***** Listed records *****

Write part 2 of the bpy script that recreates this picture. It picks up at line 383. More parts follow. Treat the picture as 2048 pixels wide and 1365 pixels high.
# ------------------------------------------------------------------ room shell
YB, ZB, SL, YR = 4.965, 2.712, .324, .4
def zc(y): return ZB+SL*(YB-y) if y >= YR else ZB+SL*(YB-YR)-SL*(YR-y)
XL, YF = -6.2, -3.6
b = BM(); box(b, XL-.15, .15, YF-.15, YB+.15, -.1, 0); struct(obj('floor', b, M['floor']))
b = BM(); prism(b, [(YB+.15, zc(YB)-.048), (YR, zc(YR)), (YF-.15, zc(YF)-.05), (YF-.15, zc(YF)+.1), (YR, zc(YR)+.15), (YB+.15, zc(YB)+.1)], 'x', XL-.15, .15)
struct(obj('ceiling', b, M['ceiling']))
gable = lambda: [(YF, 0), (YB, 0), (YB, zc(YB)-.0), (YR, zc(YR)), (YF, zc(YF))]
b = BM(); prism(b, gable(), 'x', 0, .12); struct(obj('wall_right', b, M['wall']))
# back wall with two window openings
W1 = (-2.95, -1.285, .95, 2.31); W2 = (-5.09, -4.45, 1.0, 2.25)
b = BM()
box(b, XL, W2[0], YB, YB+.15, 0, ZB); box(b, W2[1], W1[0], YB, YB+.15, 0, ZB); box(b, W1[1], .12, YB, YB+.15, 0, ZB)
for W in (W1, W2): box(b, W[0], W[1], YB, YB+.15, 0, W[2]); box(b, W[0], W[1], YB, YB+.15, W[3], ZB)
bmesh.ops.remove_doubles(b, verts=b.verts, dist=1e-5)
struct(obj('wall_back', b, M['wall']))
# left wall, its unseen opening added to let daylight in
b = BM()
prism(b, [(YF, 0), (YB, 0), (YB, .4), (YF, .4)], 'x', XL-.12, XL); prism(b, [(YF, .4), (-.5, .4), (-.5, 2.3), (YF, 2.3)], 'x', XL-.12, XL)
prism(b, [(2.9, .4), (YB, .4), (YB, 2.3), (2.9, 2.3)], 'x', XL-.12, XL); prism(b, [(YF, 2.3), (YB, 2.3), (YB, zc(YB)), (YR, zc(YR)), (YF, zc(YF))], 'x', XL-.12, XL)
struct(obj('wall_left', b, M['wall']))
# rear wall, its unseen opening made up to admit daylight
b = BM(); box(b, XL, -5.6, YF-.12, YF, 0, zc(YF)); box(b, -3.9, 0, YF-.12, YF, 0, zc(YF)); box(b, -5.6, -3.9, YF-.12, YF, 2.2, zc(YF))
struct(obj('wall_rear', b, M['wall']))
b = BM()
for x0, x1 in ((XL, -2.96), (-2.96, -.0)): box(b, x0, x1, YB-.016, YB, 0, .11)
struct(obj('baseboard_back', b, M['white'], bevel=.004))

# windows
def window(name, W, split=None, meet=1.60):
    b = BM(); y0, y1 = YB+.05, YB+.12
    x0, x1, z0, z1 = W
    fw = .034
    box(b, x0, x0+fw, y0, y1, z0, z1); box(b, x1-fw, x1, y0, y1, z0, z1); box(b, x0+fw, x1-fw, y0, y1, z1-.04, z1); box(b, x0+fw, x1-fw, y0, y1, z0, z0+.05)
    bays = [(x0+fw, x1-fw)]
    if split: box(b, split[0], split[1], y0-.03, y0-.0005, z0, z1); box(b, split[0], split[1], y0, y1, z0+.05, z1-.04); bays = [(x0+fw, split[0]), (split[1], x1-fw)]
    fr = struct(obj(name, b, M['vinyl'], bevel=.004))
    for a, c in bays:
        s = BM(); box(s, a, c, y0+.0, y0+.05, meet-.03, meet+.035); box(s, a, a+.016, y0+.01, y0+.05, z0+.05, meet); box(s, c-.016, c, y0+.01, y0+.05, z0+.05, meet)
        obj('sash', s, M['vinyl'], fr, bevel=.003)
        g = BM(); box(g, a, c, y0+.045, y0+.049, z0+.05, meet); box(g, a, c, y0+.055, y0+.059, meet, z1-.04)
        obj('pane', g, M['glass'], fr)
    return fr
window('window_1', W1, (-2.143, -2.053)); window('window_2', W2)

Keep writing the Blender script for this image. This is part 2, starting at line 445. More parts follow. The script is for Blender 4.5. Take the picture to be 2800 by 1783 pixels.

*****

Required work:
Output the lines above verbatim and in full.

Worked answer:
Write part 2 of the bpy script that recreates this picture. It picks up at line 383. More parts follow. Treat the picture as 2048 pixels wide and 1365 pixels high.
# ------------------------------------------------------------------ room shell
YB, ZB, SL, YR = 4.965, 2.712, .324, .4
def zc(y): return ZB+SL*(YB-y) if y >= YR else ZB+SL*(YB-YR)-SL*(YR-y)
XL, YF = -6.2, -3.6
b = BM(); box(b, XL-.15, .15, YF-.15, YB+.15, -.1, 0); struct(obj('floor', b, M['floor']))
b = BM(); prism(b, [(YB+.15, zc(YB)-.048), (YR, zc(YR)), (YF-.15, zc(YF)-.05), (YF-.15, zc(YF)+.1), (YR, zc(YR)+.15), (YB+.15, zc(YB)+.1)], 'x', XL-.15, .15)
struct(obj('ceiling', b, M['ceiling']))
gable = lambda: [(YF, 0), (YB, 0), (YB, zc(YB)-.0), (YR, zc(YR)), (YF, zc(YF))]
b = BM(); prism(b, gable(), 'x', 0, .12); struct(obj('wall_right', b, M['wall']))
# back wall with two window openings
W1 = (-2.95, -1.285, .95, 2.31); W2 = (-5.09, -4.45, 1.0, 2.25)
b = BM()
box(b, XL, W2[0], YB, YB+.15, 0, ZB); box(b, W2[1], W1[0], YB, YB+.15, 0, ZB); box(b, W1[1], .12, YB, YB+.15, 0, ZB)
for W in (W1, W2): box(b, W[0], W[1], YB, YB+.15, 0, W[2]); box(b, W[0], W[1], YB, YB+.15, W[3], ZB)
bmesh.ops.remove_doubles(b, verts=b.verts, dist=1e-5)
struct(obj('wall_back', b, M['wall']))
# left wall, its unseen opening added to let daylight in
b = BM()
prism(b, [(YF, 0), (YB, 0), (YB, .4), (YF, .4)], 'x', XL-.12, XL); prism(b, [(YF, .4), (-.5, .4), (-.5, 2.3), (YF, 2.3)], 'x', XL-.12, XL)
prism(b, [(2.9, .4), (YB, .4), (YB, 2.3), (2.9, 2.3)], 'x', XL-.12, XL); prism(b, [(YF, 2.3), (YB, 2.3), (YB, zc(YB)), (YR, zc(YR)), (YF, zc(YF))], 'x', XL-.12, XL)
struct(obj('wall_left', b, M['wall']))
# rear wall, its unseen opening made up to admit daylight
b = BM(); box(b, XL, -5.6, YF-.12, YF, 0, zc(YF)); box(b, -3.9, 0, YF-.12, YF, 0, zc(YF)); box(b, -5.6, -3.9, YF-.12, YF, 2.2, zc(YF))
struct(obj('wall_rear', b, M['wall']))
b = BM()
for x0, x1 in ((XL, -2.96), (-2.96, -.0)): box(b, x0, x1, YB-.016, YB, 0, .11)
struct(obj('baseboard_back', b, M['white'], bevel=.004))

# windows
def window(name, W, split=None, meet=1.60):
    b = BM(); y0, y1 = YB+.05, YB+.12
    x0, x1, z0, z1 = W
    fw = .034
    box(b, x0, x0+fw, y0, y1, z0, z1); box(b, x1-fw, x1, y0, y1, z0, z1); box(b, x0+fw, x1-fw, y0, y1, z1-.04, z1); box(b, x0+fw, x1-fw, y0, y1, z0, z0+.05)
    bays = [(x0+fw, x1-fw)]
    if split: box(b, split[0], split[1], y0-.03, y0-.0005, z0, z1); box(b, split[0], split[1], y0, y1, z0+.05, z1-.04); bays = [(x0+fw, split[0]), (split[1], x1-fw)]
    fr = struct(obj(name, b, M['vinyl'], bevel=.004))
    for a, c in bays:
        s = BM(); box(s, a, c, y0+.0, y0+.05, meet-.03, meet+.035); box(s, a, a+.016, y0+.01, y0+.05, z0+.05, meet); box(s, c-.016, c, y0+.01, y0+.05, z0+.05, meet)
        obj('sash', s, M['vinyl'], fr, bevel=.003)
        g = BM(); box(g, a, c, y0+.045, y0+.049, z0+.05, meet); box(g, a, c, y0+.055, y0+.059, meet, z1-.04)
        obj('pane', g, M['glass'], fr)
    return fr
window('window_1', W1, (-2.143, -2.053)); window('window_2', W2)

Keep writing the Blender script for this image. This is part 2, starting at line 445. More parts follow. The script is for Blender 4.5. Take the picture to be 2800 by 1783 pixels.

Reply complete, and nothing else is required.